そんなとき、東京都内勤務の会社員F彦さんとお見合いを組むことになりました。年齢は38歳、年収700万、見た目だって身長178cmでなかなかのイケメンの好条件です。
二人はお見合い後、交際にすすみ、その後も順調にデートを重ねてR美さんも楽しそうだったので今度こそは!という気持ちで見守っていました。
またもや母からのダメだし
男性とのお付き合いに慣れてなかったR美さんでしたが、F彦さんが優しくリードしてくれるおかげで、少しずつ打ち解けていきました。
二人は食事デートや映画鑑賞をしたり、ときには半日ドライブデートもしました。さらにお揃いのシューズを買ってウオーキングデートを楽しむなど、交際を積み重ねて、いつの間にか結婚を考えるようになりました。
二人の交際期間も2ヶ月になり、結婚を視野に真剣交際にすすむことを考えて、双方のカウンセラー同士で調整をはかろうとしていた矢先に、母M子さんの横槍が入ったのです。
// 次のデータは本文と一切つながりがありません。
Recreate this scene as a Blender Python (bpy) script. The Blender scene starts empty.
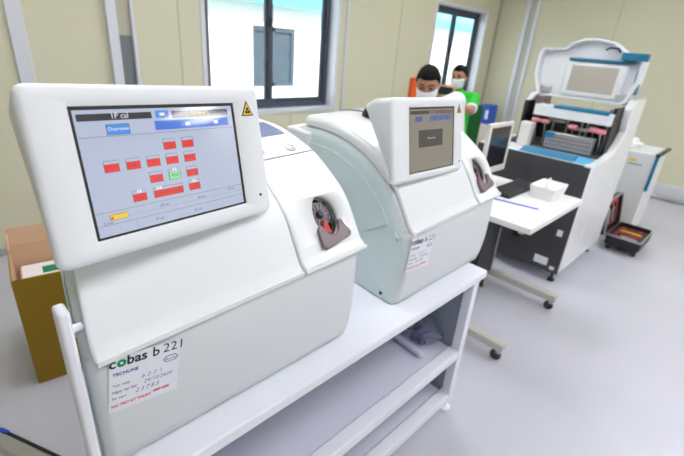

母M子さんはどうしてF彦さんとの結婚に反対なのでしょうか。
実はF彦さんには離婚歴があったのです。もちろんプロフィール欄には離婚歴について書かれていましたし、交際がはじまってから、F彦さんは、離婚理由をR美さんにもちゃんと話をしていて、R美さんは納得のうえで自分の意思で交際していたのです。
決めることができるのは自分だけ 〜娘が考える私の結婚〜
F彦さんには前の奥様との間には子どもがいません。また離婚の反省も踏まえて次の結婚では同じ轍はふまない、とその思いで、R美さんには誠心誠意尽くし、またR美さんの家族のことも大切に考えてくれる、とても素敵な男性です。
そんなF彦さんの想いを受け止めたR美さんは、今回ばかりは母親からの反対にあっても自分の気持ちを貫こうと決心していました。
そうです。R美さんはF彦さんと出会って変わったのです。それまでは母親の反対にあえば、自分の意思とは別に交際を終了していましたが、今回は自分の気持ちを優先してここまで交際を続けてきたのです。
まとめ 〜結婚は人生でいちばんの決断〜
結婚とは、人生のなかでいちばんといってもよいくらいの大きな決断です。
相性がぴったりで、お互い愛し合って結婚しても、どちらかが病気になったり、あるいはトラブルに巻き込まれたりする場合だってあるのです。明日はわかりません。それは恋愛結婚もお見合い結婚も同じです。
しかし、絶対に幸せな未来に繋がると信じて決断するのです。だからこそ、人生を懸ける究極の選択は、たとえ自分を誰よりも愛してくれる母親の反対があったとしても、最終的には、自分の選んだ幸せを祝福してくれる…。そう信じて前に進むことが大切なのです。
自分の選んだ結婚が正しかったかどうか…おそらく10年、20年先にならないとわからないかもしれません。しかし、自分の選択は正しい!と思える、幸せな毎日を積み重ねていくことが大切なのです。